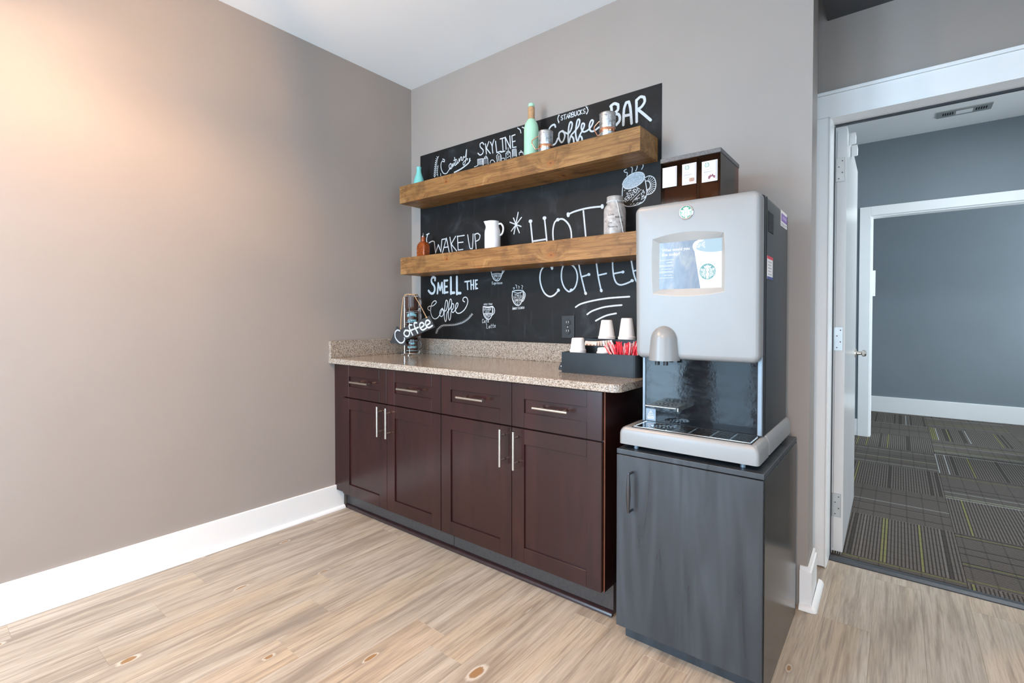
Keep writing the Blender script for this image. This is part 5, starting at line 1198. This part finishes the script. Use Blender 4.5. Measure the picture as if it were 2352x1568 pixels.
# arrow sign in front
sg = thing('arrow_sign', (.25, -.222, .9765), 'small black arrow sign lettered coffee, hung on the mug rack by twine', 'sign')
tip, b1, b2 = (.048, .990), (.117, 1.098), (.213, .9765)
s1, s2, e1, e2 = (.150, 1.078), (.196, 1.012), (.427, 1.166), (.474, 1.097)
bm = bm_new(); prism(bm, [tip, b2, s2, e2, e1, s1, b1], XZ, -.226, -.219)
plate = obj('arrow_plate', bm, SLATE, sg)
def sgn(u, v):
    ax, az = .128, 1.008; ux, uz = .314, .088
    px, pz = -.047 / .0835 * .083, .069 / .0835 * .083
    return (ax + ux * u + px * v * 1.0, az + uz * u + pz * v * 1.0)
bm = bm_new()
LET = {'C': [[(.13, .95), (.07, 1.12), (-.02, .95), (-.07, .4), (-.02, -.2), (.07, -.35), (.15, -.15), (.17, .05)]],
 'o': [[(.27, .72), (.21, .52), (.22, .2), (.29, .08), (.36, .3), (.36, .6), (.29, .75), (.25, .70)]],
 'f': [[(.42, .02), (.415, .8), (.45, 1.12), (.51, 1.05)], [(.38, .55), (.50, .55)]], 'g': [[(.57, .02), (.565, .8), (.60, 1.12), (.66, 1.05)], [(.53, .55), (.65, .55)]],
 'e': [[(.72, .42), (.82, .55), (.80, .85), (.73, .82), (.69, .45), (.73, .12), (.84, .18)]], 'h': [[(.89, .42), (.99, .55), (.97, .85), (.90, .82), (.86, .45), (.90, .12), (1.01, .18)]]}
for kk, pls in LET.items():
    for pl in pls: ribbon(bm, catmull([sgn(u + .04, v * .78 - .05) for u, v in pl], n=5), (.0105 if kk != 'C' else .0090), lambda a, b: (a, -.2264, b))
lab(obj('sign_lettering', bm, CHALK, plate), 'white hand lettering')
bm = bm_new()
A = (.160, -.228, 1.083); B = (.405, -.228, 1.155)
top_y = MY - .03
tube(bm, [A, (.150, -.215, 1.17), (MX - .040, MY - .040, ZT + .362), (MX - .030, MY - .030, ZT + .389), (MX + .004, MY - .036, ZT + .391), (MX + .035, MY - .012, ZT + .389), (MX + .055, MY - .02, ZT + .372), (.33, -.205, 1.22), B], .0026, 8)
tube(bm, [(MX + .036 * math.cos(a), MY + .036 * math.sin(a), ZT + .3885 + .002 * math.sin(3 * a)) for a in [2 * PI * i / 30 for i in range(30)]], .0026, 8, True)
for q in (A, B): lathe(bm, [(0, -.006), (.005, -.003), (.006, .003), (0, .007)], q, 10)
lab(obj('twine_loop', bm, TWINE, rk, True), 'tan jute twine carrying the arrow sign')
* * * * * * *
DESCRIPTION OF THE TASK ▸ Quote in full the listing given above; the images are to be left out.

TASK RESPONSE ▸
Keep writing the Blender script for this image. This is part 5, starting at line 1198. This part finishes the script. Use Blender 4.5. Measure the picture as if it were 2352x1568 pixels.
# arrow sign in front
sg = thing('arrow_sign', (.25, -.222, .9765), 'small black arrow sign lettered coffee, hung on the mug rack by twine', 'sign')
tip, b1, b2 = (.048, .990), (.117, 1.098), (.213, .9765)
s1, s2, e1, e2 = (.150, 1.078), (.196, 1.012), (.427, 1.166), (.474, 1.097)
bm = bm_new(); prism(bm, [tip, b2, s2, e2, e1, s1, b1], XZ, -.226, -.219)
plate = obj('arrow_plate', bm, SLATE, sg)
def sgn(u, v):
    ax, az = .128, 1.008; ux, uz = .314, .088
    px, pz = -.047 / .0835 * .083, .069 / .0835 * .083
    return (ax + ux * u + px * v * 1.0, az + uz * u + pz * v * 1.0)
bm = bm_new()
LET = {'C': [[(.13, .95), (.07, 1.12), (-.02, .95), (-.07, .4), (-.02, -.2), (.07, -.35), (.15, -.15), (.17, .05)]],
 'o': [[(.27, .72), (.21, .52), (.22, .2), (.29, .08), (.36, .3), (.36, .6), (.29, .75), (.25, .70)]],
 'f': [[(.42, .02), (.415, .8), (.45, 1.12), (.51, 1.05)], [(.38, .55), (.50, .55)]], 'g': [[(.57, .02), (.565, .8), (.60, 1.12), (.66, 1.05)], [(.53, .55), (.65, .55)]],
 'e': [[(.72, .42), (.82, .55), (.80, .85), (.73, .82), (.69, .45), (.73, .12), (.84, .18)]], 'h': [[(.89, .42), (.99, .55), (.97, .85), (.90, .82), (.86, .45), (.90, .12), (1.01, .18)]]}
for kk, pls in LET.items():
    for pl in pls: ribbon(bm, catmull([sgn(u + .04, v * .78 - .05) for u, v in pl], n=5), (.0105 if kk != 'C' else .0090), lambda a, b: (a, -.2264, b))
lab(obj('sign_lettering', bm, CHALK, plate), 'white hand lettering')
bm = bm_new()
A = (.160, -.228, 1.083); B = (.405, -.228, 1.155)
top_y = MY - .03
tube(bm, [A, (.150, -.215, 1.17), (MX - .040, MY - .040, ZT + .362), (MX - .030, MY - .030, ZT + .389), (MX + .004, MY - .036, ZT + .391), (MX + .035, MY - .012, ZT + .389), (MX + .055, MY - .02, ZT + .372), (.33, -.205, 1.22), B], .0026, 8)
tube(bm, [(MX + .036 * math.cos(a), MY + .036 * math.sin(a), ZT + .3885 + .002 * math.sin(3 * a)) for a in [2 * PI * i / 30 for i in range(30)]], .0026, 8, True)
for q in (A, B): lathe(bm, [(0, -.006), (.005, -.003), (.006, .003), (0, .007)], q, 10)
lab(obj('twine_loop', bm, TWINE, rk, True), 'tan jute twine carrying the arrow sign')